OMAHA, Neb. (AP) — The U.S. Army Corps of Engineers doesn’t expect to eliminate from its reservoir system all the leftover water from last year’s near record runoff that led to massive flooding along the Missouri River. Officials are raising the current releases in expectation of high spring runoff again this year. The Corps’ John Remus told the Omaha World-Herald the system needs to make as much space as possible in light of forecasts for warmer than normal weather and higher than normal runoff. He says the Corps normally doesn’t release more during the winter because of the potential for ice jams and dams upriver.

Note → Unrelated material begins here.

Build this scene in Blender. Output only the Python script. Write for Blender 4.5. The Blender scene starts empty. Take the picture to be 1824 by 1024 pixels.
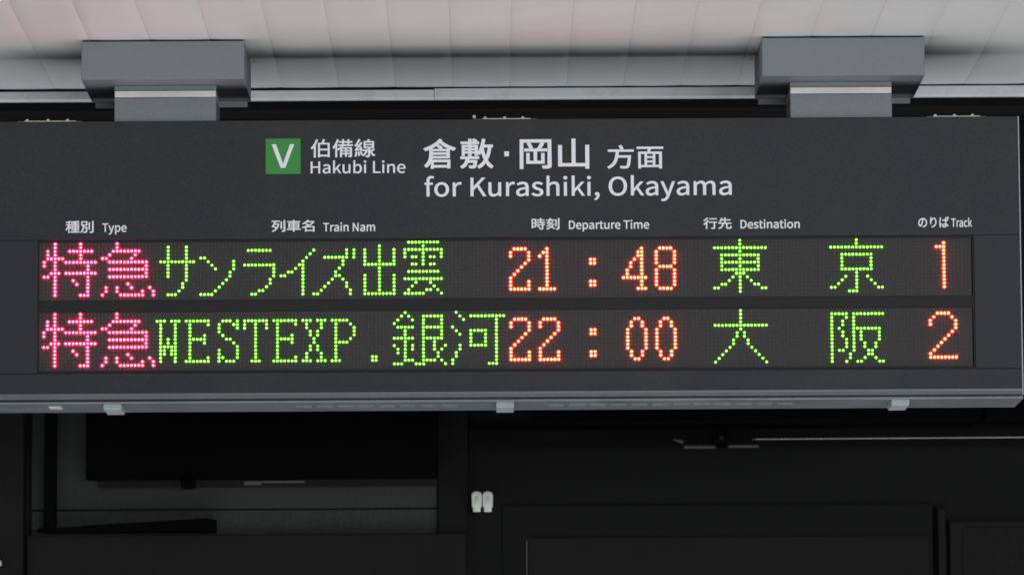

COLO, Iowa (AP) — Officers are investigating the deaths of two people in what Story County officials say was a murder-suicide. A relative called 911 after discovering the bodies around 9:30 a.m. Wednesday at a residence in Colo. The Story County Sheriff’s Office didn’t immediately release the names of the two, nor provide information about the causes of their deaths. State officials have joined the investigation.

DUNKERTON, Iowa (AP) — The former police chief of a small eastern Iowa town has pleaded guilty to charges that she collected pay for hours she didn’t work. The Waterloo-Cedar Falls Courier reports that Katherine Krieger entered the pleas Monday to theft and felonious misconduct in office. She was chief in Dunkerton, a town of about 830 residents around 100 miles northeast of Des Moines. Prosecutors say Krieger collected pay for hours in Dunkerton when she was working another law enforcement job and for training and meetings she never attended last spring. Court records say she received $3,000 in unearned pay.